- _STATED GOAL_
Copy each line of the listing below exactly.

:::

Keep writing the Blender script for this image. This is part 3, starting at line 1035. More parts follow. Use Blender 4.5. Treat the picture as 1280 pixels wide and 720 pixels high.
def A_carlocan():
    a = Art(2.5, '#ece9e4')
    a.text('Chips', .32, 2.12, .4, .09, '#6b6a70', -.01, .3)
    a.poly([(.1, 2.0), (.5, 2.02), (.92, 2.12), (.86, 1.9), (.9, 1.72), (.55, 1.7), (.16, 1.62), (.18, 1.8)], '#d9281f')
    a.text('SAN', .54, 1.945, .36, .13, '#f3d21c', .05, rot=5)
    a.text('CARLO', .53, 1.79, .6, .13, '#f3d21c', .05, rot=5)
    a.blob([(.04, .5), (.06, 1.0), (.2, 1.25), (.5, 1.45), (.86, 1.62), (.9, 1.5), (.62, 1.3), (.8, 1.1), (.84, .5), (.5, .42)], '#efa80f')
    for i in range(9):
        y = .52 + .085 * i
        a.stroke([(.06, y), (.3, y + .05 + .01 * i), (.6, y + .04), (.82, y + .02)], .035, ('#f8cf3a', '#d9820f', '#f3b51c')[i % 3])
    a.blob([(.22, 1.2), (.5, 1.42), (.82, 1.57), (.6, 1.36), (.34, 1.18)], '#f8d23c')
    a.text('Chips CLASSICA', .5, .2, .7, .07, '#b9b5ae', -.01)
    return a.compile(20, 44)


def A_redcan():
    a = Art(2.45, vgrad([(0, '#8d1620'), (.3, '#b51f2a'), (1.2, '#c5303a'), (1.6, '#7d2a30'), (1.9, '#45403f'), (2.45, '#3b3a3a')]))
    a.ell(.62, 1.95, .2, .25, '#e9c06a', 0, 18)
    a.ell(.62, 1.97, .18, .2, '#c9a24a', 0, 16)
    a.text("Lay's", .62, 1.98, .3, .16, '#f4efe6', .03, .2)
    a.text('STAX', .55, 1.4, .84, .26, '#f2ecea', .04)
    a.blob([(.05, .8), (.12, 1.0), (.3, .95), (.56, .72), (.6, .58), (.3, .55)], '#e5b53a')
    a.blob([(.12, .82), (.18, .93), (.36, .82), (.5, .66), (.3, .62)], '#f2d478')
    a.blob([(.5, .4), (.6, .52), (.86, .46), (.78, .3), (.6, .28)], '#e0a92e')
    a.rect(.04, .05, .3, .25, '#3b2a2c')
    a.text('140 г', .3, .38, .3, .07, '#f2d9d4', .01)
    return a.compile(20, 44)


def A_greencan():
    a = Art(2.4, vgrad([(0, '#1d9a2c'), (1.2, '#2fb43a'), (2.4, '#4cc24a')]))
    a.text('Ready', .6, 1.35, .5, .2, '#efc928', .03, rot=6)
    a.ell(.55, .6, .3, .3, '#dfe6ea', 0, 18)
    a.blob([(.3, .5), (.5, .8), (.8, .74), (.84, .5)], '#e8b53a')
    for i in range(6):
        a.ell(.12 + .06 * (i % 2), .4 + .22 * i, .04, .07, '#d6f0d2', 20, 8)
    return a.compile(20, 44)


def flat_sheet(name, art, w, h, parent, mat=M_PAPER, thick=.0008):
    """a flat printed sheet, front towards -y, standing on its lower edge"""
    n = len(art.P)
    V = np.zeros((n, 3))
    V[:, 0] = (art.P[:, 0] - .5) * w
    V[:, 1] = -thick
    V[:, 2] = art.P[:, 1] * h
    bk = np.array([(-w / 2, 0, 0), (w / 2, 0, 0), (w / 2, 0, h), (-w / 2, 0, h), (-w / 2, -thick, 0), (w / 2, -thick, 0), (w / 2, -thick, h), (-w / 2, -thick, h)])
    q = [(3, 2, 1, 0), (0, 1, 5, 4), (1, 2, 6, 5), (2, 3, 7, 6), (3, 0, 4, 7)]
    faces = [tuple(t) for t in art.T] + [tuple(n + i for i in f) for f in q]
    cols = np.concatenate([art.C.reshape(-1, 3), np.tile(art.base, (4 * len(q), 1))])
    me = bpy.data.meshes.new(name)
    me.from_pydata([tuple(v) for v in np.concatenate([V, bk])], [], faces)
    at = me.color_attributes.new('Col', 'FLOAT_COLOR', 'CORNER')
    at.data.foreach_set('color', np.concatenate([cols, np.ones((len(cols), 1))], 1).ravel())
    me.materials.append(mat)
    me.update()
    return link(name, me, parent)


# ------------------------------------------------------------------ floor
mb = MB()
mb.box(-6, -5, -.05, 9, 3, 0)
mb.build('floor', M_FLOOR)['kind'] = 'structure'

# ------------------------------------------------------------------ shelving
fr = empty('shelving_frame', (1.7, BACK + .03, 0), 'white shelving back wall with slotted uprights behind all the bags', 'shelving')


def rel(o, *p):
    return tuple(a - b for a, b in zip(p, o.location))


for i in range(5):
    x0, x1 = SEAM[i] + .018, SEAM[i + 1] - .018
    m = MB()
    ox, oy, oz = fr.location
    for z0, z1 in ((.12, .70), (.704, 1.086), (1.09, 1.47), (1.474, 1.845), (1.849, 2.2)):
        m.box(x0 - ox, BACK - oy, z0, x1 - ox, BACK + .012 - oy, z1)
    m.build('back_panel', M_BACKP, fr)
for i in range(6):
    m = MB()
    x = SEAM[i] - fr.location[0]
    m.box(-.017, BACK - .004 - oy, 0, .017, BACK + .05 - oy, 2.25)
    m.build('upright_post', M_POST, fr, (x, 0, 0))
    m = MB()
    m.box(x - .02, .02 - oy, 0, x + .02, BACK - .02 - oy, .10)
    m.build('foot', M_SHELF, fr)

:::

- _COMPLETE ANSWER_
Keep writing the Blender script for this image. This is part 3, starting at line 1035. More parts follow. Use Blender 4.5. Treat the picture as 1280 pixels wide and 720 pixels high.
def A_carlocan():
    a = Art(2.5, '#ece9e4')
    a.text('Chips', .32, 2.12, .4, .09, '#6b6a70', -.01, .3)
    a.poly([(.1, 2.0), (.5, 2.02), (.92, 2.12), (.86, 1.9), (.9, 1.72), (.55, 1.7), (.16, 1.62), (.18, 1.8)], '#d9281f')
    a.text('SAN', .54, 1.945, .36, .13, '#f3d21c', .05, rot=5)
    a.text('CARLO', .53, 1.79, .6, .13, '#f3d21c', .05, rot=5)
    a.blob([(.04, .5), (.06, 1.0), (.2, 1.25), (.5, 1.45), (.86, 1.62), (.9, 1.5), (.62, 1.3), (.8, 1.1), (.84, .5), (.5, .42)], '#efa80f')
    for i in range(9):
        y = .52 + .085 * i
        a.stroke([(.06, y), (.3, y + .05 + .01 * i), (.6, y + .04), (.82, y + .02)], .035, ('#f8cf3a', '#d9820f', '#f3b51c')[i % 3])
    a.blob([(.22, 1.2), (.5, 1.42), (.82, 1.57), (.6, 1.36), (.34, 1.18)], '#f8d23c')
    a.text('Chips CLASSICA', .5, .2, .7, .07, '#b9b5ae', -.01)
    return a.compile(20, 44)


def A_redcan():
    a = Art(2.45, vgrad([(0, '#8d1620'), (.3, '#b51f2a'), (1.2, '#c5303a'), (1.6, '#7d2a30'), (1.9, '#45403f'), (2.45, '#3b3a3a')]))
    a.ell(.62, 1.95, .2, .25, '#e9c06a', 0, 18)
    a.ell(.62, 1.97, .18, .2, '#c9a24a', 0, 16)
    a.text("Lay's", .62, 1.98, .3, .16, '#f4efe6', .03, .2)
    a.text('STAX', .55, 1.4, .84, .26, '#f2ecea', .04)
    a.blob([(.05, .8), (.12, 1.0), (.3, .95), (.56, .72), (.6, .58), (.3, .55)], '#e5b53a')
    a.blob([(.12, .82), (.18, .93), (.36, .82), (.5, .66), (.3, .62)], '#f2d478')
    a.blob([(.5, .4), (.6, .52), (.86, .46), (.78, .3), (.6, .28)], '#e0a92e')
    a.rect(.04, .05, .3, .25, '#3b2a2c')
    a.text('140 г', .3, .38, .3, .07, '#f2d9d4', .01)
    return a.compile(20, 44)


def A_greencan():
    a = Art(2.4, vgrad([(0, '#1d9a2c'), (1.2, '#2fb43a'), (2.4, '#4cc24a')]))
    a.text('Ready', .6, 1.35, .5, .2, '#efc928', .03, rot=6)
    a.ell(.55, .6, .3, .3, '#dfe6ea', 0, 18)
    a.blob([(.3, .5), (.5, .8), (.8, .74), (.84, .5)], '#e8b53a')
    for i in range(6):
        a.ell(.12 + .06 * (i % 2), .4 + .22 * i, .04, .07, '#d6f0d2', 20, 8)
    return a.compile(20, 44)


def flat_sheet(name, art, w, h, parent, mat=M_PAPER, thick=.0008):
    """a flat printed sheet, front towards -y, standing on its lower edge"""
    n = len(art.P)
    V = np.zeros((n, 3))
    V[:, 0] = (art.P[:, 0] - .5) * w
    V[:, 1] = -thick
    V[:, 2] = art.P[:, 1] * h
    bk = np.array([(-w / 2, 0, 0), (w / 2, 0, 0), (w / 2, 0, h), (-w / 2, 0, h), (-w / 2, -thick, 0), (w / 2, -thick, 0), (w / 2, -thick, h), (-w / 2, -thick, h)])
    q = [(3, 2, 1, 0), (0, 1, 5, 4), (1, 2, 6, 5), (2, 3, 7, 6), (3, 0, 4, 7)]
    faces = [tuple(t) for t in art.T] + [tuple(n + i for i in f) for f in q]
    cols = np.concatenate([art.C.reshape(-1, 3), np.tile(art.base, (4 * len(q), 1))])
    me = bpy.data.meshes.new(name)
    me.from_pydata([tuple(v) for v in np.concatenate([V, bk])], [], faces)
    at = me.color_attributes.new('Col', 'FLOAT_COLOR', 'CORNER')
    at.data.foreach_set('color', np.concatenate([cols, np.ones((len(cols), 1))], 1).ravel())
    me.materials.append(mat)
    me.update()
    return link(name, me, parent)


# ------------------------------------------------------------------ floor
mb = MB()
mb.box(-6, -5, -.05, 9, 3, 0)
mb.build('floor', M_FLOOR)['kind'] = 'structure'

# ------------------------------------------------------------------ shelving
fr = empty('shelving_frame', (1.7, BACK + .03, 0), 'white shelving back wall with slotted uprights behind all the bags', 'shelving')


def rel(o, *p):
    return tuple(a - b for a, b in zip(p, o.location))


for i in range(5):
    x0, x1 = SEAM[i] + .018, SEAM[i + 1] - .018
    m = MB()
    ox, oy, oz = fr.location
    for z0, z1 in ((.12, .70), (.704, 1.086), (1.09, 1.47), (1.474, 1.845), (1.849, 2.2)):
        m.box(x0 - ox, BACK - oy, z0, x1 - ox, BACK + .012 - oy, z1)
    m.build('back_panel', M_BACKP, fr)
for i in range(6):
    m = MB()
    x = SEAM[i] - fr.location[0]
    m.box(-.017, BACK - .004 - oy, 0, .017, BACK + .05 - oy, 2.25)
    m.build('upright_post', M_POST, fr, (x, 0, 0))
    m = MB()
    m.box(x - .02, .02 - oy, 0, x + .02, BACK - .02 - oy, .10)
    m.build('foot', M_SHELF, fr)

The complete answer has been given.